Set exercise: Retype the whole listing verbatim and keep the pictures out of it.

··········

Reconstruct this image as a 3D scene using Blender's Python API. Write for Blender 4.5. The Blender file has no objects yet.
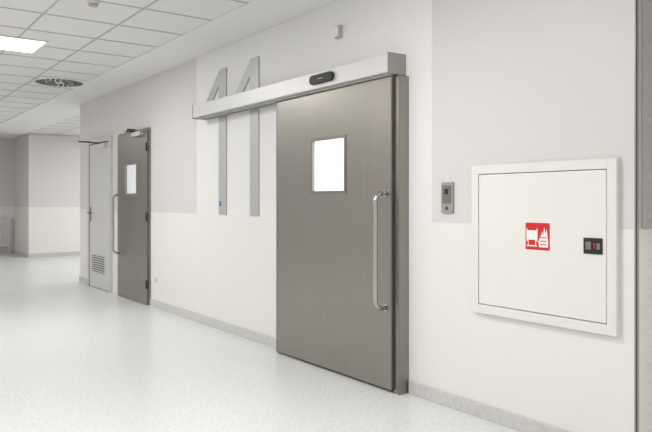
import bpy, bmesh, math
from mathutils import Vector, Matrix
SC=bpy.context.scene
SC.view_settings.view_transform='Standard'
COL=SC.collection
H=1.25
# ---------------------------------------------------------------- materials
def new_mat(name):
    m=bpy.data.materials.new(name); m.use_nodes=True
    nt=m.node_tree
    return m,nt,nt.nodes['Principled BSDF']
def plain(name,col,rough=.5,metal=0.0,noise=0.0,nscale=40,bump=0.0):
    m,nt,b=new_mat(name)
    b.inputs['Roughness'].default_value=rough
    b.inputs['Metallic'].default_value=metal
    tc=nt.nodes.new('ShaderNodeTexCoord')
    nz=nt.nodes.new('ShaderNodeTexNoise'); nz.inputs['Scale'].default_value=nscale
    nt.links.new(tc.outputs['Object'],nz.inputs['Vector'])
    mx=nt.nodes.new('ShaderNodeMixRGB')
    mx.inputs[1].default_value=tuple(c*(1-noise) for c in col)+(1,)
    mx.inputs[2].default_value=tuple(min(1,c*(1+noise)) for c in col)+(1,)
    nt.links.new(nz.outputs['Fac'],mx.inputs[0])
    nt.links.new(mx.outputs[0],b.inputs['Base Color'])
    if bump>0:
        bp=nt.nodes.new('ShaderNodeBump'); bp.inputs['Strength'].default_value=bump; bp.inputs['Distance'].default_value=.002
        nt.links.new(nz.outputs['Fac'],bp.inputs['Height']); nt.links.new(bp.outputs[0],b.inputs['Normal'])
    return m
def emis(name,col,strength):
    m,nt,b=new_mat(name)
    b.inputs['Base Color'].default_value=(*col,1)
    b.inputs['Emission Color'].default_value=(*col,1)
    b.inputs['Emission Strength'].default_value=strength
    b.inputs['Roughness'].default_value=.3
    return m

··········

Final result:
Reconstruct this image as a 3D scene using Blender's Python API. Write for Blender 4.5. The Blender file has no objects yet.
import bpy, bmesh, math
from mathutils import Vector, Matrix
SC=bpy.context.scene
SC.view_settings.view_transform='Standard'
COL=SC.collection
H=1.25
# ---------------------------------------------------------------- materials
def new_mat(name):
    m=bpy.data.materials.new(name); m.use_nodes=True
    nt=m.node_tree
    return m,nt,nt.nodes['Principled BSDF']
def plain(name,col,rough=.5,metal=0.0,noise=0.0,nscale=40,bump=0.0):
    m,nt,b=new_mat(name)
    b.inputs['Roughness'].default_value=rough
    b.inputs['Metallic'].default_value=metal
    tc=nt.nodes.new('ShaderNodeTexCoord')
    nz=nt.nodes.new('ShaderNodeTexNoise'); nz.inputs['Scale'].default_value=nscale
    nt.links.new(tc.outputs['Object'],nz.inputs['Vector'])
    mx=nt.nodes.new('ShaderNodeMixRGB')
    mx.inputs[1].default_value=tuple(c*(1-noise) for c in col)+(1,)
    mx.inputs[2].default_value=tuple(min(1,c*(1+noise)) for c in col)+(1,)
    nt.links.new(nz.outputs['Fac'],mx.inputs[0])
    nt.links.new(mx.outputs[0],b.inputs['Base Color'])
    if bump>0:
        bp=nt.nodes.new('ShaderNodeBump'); bp.inputs['Strength'].default_value=bump; bp.inputs['Distance'].default_value=.002
        nt.links.new(nz.outputs['Fac'],bp.inputs['Height']); nt.links.new(bp.outputs[0],b.inputs['Normal'])
    return m
def emis(name,col,strength):
    m,nt,b=new_mat(name)
    b.inputs['Base Color'].default_value=(*col,1)
    b.inputs['Emission Color'].default_value=(*col,1)
    b.inputs['Emission Strength'].default_value=strength
    b.inputs['Roughness'].default_value=.3
    return m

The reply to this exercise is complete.